**Written task**
Output all of the entries below precisely as written.
···
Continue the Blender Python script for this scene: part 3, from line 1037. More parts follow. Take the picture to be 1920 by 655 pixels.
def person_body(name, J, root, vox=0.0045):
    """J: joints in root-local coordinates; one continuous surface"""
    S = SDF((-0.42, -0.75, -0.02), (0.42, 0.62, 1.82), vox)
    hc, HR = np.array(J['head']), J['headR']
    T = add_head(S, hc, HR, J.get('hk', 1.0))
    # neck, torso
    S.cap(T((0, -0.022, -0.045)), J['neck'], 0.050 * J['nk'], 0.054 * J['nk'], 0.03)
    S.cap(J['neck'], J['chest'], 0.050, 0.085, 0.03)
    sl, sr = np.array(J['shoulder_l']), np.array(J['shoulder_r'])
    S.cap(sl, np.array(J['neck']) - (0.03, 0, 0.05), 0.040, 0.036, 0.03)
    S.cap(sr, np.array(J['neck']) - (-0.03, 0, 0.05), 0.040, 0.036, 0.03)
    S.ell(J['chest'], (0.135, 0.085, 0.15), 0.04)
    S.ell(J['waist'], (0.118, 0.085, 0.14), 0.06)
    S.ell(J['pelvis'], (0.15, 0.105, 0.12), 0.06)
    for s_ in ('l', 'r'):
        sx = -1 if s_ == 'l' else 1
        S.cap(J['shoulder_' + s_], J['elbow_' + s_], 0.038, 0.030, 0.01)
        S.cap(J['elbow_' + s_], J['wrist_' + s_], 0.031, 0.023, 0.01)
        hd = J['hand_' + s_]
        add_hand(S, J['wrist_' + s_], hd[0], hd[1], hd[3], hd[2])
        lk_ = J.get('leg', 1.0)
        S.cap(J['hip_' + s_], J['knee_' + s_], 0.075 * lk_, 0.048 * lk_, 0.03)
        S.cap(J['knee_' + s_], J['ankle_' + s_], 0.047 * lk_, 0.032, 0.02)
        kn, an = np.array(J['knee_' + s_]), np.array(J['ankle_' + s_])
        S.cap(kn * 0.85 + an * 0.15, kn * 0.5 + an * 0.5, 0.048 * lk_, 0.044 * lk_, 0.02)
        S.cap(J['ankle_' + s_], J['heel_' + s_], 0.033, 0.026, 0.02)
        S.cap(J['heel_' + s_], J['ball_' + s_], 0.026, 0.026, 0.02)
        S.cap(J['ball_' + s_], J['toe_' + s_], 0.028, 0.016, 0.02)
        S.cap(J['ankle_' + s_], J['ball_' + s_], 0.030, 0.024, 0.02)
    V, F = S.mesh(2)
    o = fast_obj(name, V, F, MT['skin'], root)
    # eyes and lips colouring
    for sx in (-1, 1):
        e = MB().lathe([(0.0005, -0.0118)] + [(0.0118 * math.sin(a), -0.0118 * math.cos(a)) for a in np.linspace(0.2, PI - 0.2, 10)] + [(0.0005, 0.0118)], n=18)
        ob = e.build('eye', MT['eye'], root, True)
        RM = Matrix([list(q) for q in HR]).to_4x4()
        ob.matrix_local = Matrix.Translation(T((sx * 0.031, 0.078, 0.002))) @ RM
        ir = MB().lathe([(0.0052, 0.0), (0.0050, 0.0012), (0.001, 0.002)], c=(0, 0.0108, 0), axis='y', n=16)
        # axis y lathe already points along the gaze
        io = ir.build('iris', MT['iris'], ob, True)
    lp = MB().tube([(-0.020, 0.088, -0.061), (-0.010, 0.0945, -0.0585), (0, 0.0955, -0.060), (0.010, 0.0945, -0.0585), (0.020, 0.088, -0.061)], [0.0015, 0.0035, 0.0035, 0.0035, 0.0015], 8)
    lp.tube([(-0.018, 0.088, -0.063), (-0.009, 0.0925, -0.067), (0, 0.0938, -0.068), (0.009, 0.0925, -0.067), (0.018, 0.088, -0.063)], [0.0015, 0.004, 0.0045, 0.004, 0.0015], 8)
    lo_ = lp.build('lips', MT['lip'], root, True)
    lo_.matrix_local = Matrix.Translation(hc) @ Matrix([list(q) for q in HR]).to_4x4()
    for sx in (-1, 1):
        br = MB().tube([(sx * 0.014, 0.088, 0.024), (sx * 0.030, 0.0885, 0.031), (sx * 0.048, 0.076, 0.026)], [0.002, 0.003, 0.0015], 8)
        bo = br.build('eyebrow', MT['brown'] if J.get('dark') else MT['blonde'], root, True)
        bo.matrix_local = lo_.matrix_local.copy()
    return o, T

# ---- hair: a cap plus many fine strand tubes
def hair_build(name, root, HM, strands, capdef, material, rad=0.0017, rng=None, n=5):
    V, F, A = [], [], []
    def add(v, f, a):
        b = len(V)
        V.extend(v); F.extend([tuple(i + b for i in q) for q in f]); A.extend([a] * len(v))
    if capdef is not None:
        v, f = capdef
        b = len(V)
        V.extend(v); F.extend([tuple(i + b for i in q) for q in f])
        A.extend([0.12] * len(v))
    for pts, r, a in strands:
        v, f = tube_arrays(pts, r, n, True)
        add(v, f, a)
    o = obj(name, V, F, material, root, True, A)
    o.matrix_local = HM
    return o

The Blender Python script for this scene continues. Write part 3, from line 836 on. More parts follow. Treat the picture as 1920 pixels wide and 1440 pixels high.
···
**Problem solution**
Continue the Blender Python script for this scene: part 3, from line 1037. More parts follow. Take the picture to be 1920 by 655 pixels.
def person_body(name, J, root, vox=0.0045):
    """J: joints in root-local coordinates; one continuous surface"""
    S = SDF((-0.42, -0.75, -0.02), (0.42, 0.62, 1.82), vox)
    hc, HR = np.array(J['head']), J['headR']
    T = add_head(S, hc, HR, J.get('hk', 1.0))
    # neck, torso
    S.cap(T((0, -0.022, -0.045)), J['neck'], 0.050 * J['nk'], 0.054 * J['nk'], 0.03)
    S.cap(J['neck'], J['chest'], 0.050, 0.085, 0.03)
    sl, sr = np.array(J['shoulder_l']), np.array(J['shoulder_r'])
    S.cap(sl, np.array(J['neck']) - (0.03, 0, 0.05), 0.040, 0.036, 0.03)
    S.cap(sr, np.array(J['neck']) - (-0.03, 0, 0.05), 0.040, 0.036, 0.03)
    S.ell(J['chest'], (0.135, 0.085, 0.15), 0.04)
    S.ell(J['waist'], (0.118, 0.085, 0.14), 0.06)
    S.ell(J['pelvis'], (0.15, 0.105, 0.12), 0.06)
    for s_ in ('l', 'r'):
        sx = -1 if s_ == 'l' else 1
        S.cap(J['shoulder_' + s_], J['elbow_' + s_], 0.038, 0.030, 0.01)
        S.cap(J['elbow_' + s_], J['wrist_' + s_], 0.031, 0.023, 0.01)
        hd = J['hand_' + s_]
        add_hand(S, J['wrist_' + s_], hd[0], hd[1], hd[3], hd[2])
        lk_ = J.get('leg', 1.0)
        S.cap(J['hip_' + s_], J['knee_' + s_], 0.075 * lk_, 0.048 * lk_, 0.03)
        S.cap(J['knee_' + s_], J['ankle_' + s_], 0.047 * lk_, 0.032, 0.02)
        kn, an = np.array(J['knee_' + s_]), np.array(J['ankle_' + s_])
        S.cap(kn * 0.85 + an * 0.15, kn * 0.5 + an * 0.5, 0.048 * lk_, 0.044 * lk_, 0.02)
        S.cap(J['ankle_' + s_], J['heel_' + s_], 0.033, 0.026, 0.02)
        S.cap(J['heel_' + s_], J['ball_' + s_], 0.026, 0.026, 0.02)
        S.cap(J['ball_' + s_], J['toe_' + s_], 0.028, 0.016, 0.02)
        S.cap(J['ankle_' + s_], J['ball_' + s_], 0.030, 0.024, 0.02)
    V, F = S.mesh(2)
    o = fast_obj(name, V, F, MT['skin'], root)
    # eyes and lips colouring
    for sx in (-1, 1):
        e = MB().lathe([(0.0005, -0.0118)] + [(0.0118 * math.sin(a), -0.0118 * math.cos(a)) for a in np.linspace(0.2, PI - 0.2, 10)] + [(0.0005, 0.0118)], n=18)
        ob = e.build('eye', MT['eye'], root, True)
        RM = Matrix([list(q) for q in HR]).to_4x4()
        ob.matrix_local = Matrix.Translation(T((sx * 0.031, 0.078, 0.002))) @ RM
        ir = MB().lathe([(0.0052, 0.0), (0.0050, 0.0012), (0.001, 0.002)], c=(0, 0.0108, 0), axis='y', n=16)
        # axis y lathe already points along the gaze
        io = ir.build('iris', MT['iris'], ob, True)
    lp = MB().tube([(-0.020, 0.088, -0.061), (-0.010, 0.0945, -0.0585), (0, 0.0955, -0.060), (0.010, 0.0945, -0.0585), (0.020, 0.088, -0.061)], [0.0015, 0.0035, 0.0035, 0.0035, 0.0015], 8)
    lp.tube([(-0.018, 0.088, -0.063), (-0.009, 0.0925, -0.067), (0, 0.0938, -0.068), (0.009, 0.0925, -0.067), (0.018, 0.088, -0.063)], [0.0015, 0.004, 0.0045, 0.004, 0.0015], 8)
    lo_ = lp.build('lips', MT['lip'], root, True)
    lo_.matrix_local = Matrix.Translation(hc) @ Matrix([list(q) for q in HR]).to_4x4()
    for sx in (-1, 1):
        br = MB().tube([(sx * 0.014, 0.088, 0.024), (sx * 0.030, 0.0885, 0.031), (sx * 0.048, 0.076, 0.026)], [0.002, 0.003, 0.0015], 8)
        bo = br.build('eyebrow', MT['brown'] if J.get('dark') else MT['blonde'], root, True)
        bo.matrix_local = lo_.matrix_local.copy()
    return o, T

# ---- hair: a cap plus many fine strand tubes
def hair_build(name, root, HM, strands, capdef, material, rad=0.0017, rng=None, n=5):
    V, F, A = [], [], []
    def add(v, f, a):
        b = len(V)
        V.extend(v); F.extend([tuple(i + b for i in q) for q in f]); A.extend([a] * len(v))
    if capdef is not None:
        v, f = capdef
        b = len(V)
        V.extend(v); F.extend([tuple(i + b for i in q) for q in f])
        A.extend([0.12] * len(v))
    for pts, r, a in strands:
        v, f = tube_arrays(pts, r, n, True)
        add(v, f, a)
    o = obj(name, V, F, material, root, True, A)
    o.matrix_local = HM
    return o

The Blender Python script for this scene continues. Write part 3, from line 836 on. More parts follow. Treat the picture as 1920 pixels wide and 1440 pixels high.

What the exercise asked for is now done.